2.「なんか、バズらせたいんだよね」といって丸投げ
クライアント側で、実現したいことや現在抱えている課題、企画を考えないというのもどうかと思います。ストレートに考えると、まずやりたいことがあって、次にそのやりかたを考え、仲間を見つける、というのがものづくりではないでしょうか。
これがいいのか悪いのかわかりませんが、有名クリエイターから「クライアント側の課題を解決することがデザインであり、クリエイティブである」といったフレーズを聴くことがあります。これはこれで立派な仕事なのですが、自分の課題の認識くらい自分でやってみるのもよいのではないでしょうか。そのうえで、相談する相手がいることは素敵だと思います。

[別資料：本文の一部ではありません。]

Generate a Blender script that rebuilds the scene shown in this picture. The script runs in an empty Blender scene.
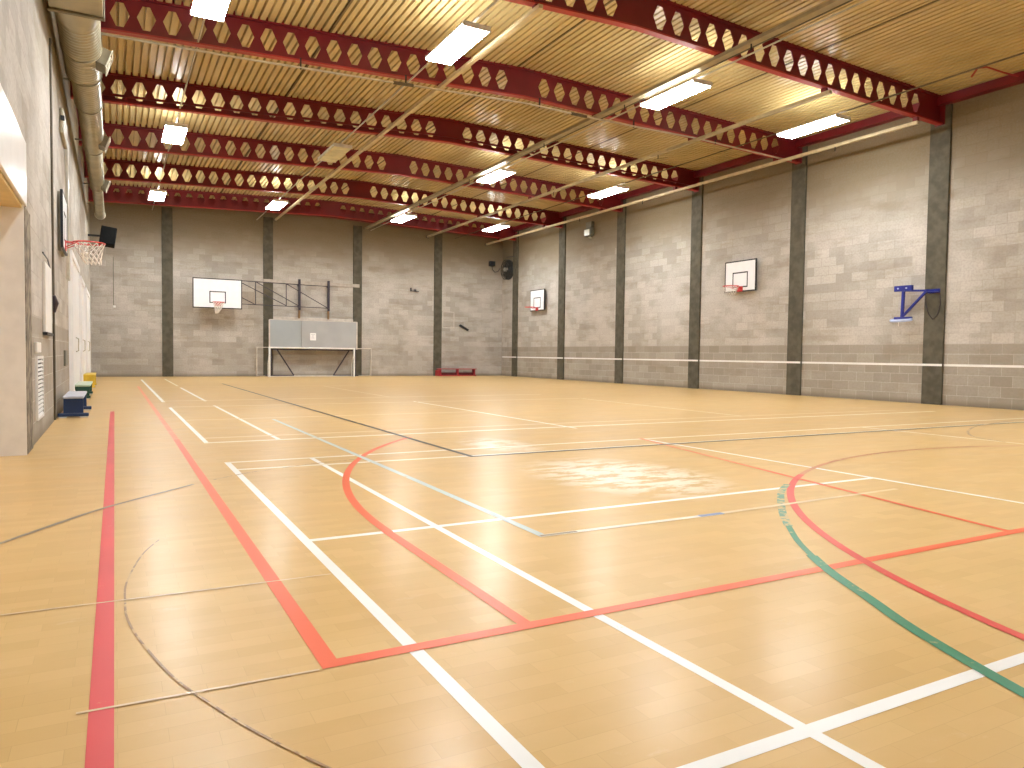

この30年くらい、代理店や制作サイドが至れり尽くせりのサービスを提供し続けた結果、「提案する側」と「提案される側」の構図ができあがり、チームが組みにくくなってしまったのではないかな、と考えています。
あくまで、考えを実現するためにチームを組むほうが、選ばれるパートナーもよい人が集まってくれるのではないでしょうか。
3.「進捗管理」に追われるディレクター
第3回で、こう書きました。
Web業界では、ディレクターの役割は「進行管理」と捉えられがちです。もちろん決まった仕様どおりにサービスを納品することは大事なのですが、愛されWebサービスとして機能させるには、それだけでは務まりません。
大切なのは、「演出」ができること。サービスをユーザーが知ってくれるところから、使ってくれるところ、友達に紹介してくれるところ、そして飽きて使わなくなるまで。その流れをイメージし、体験としてのサービス設計に責任を持つことが大事な役割だと考えています。
プロダクトを統括する役割のディレクターは社内にいることが理想ですが、そうではない企業も多いと思います。その時に、コアとなるディレクターが外部の方で、「進行管理」しかやっていない場合、サービスとしての演出がなされないままプロダクトをリリースすることになってしまいます。
さも自分のサービスかのように考え、行動してくれるディレクターを味方につけると、サービスが輝き出します。
代理店や製作会社のディレクターはKickOffの時にクライアントに対面することも多いので、その際に、作りたいサービスの世界観を理解してくれるか、進行管理以上の活躍をしてくれるか、を中心に相談してみるとよいかもしれません。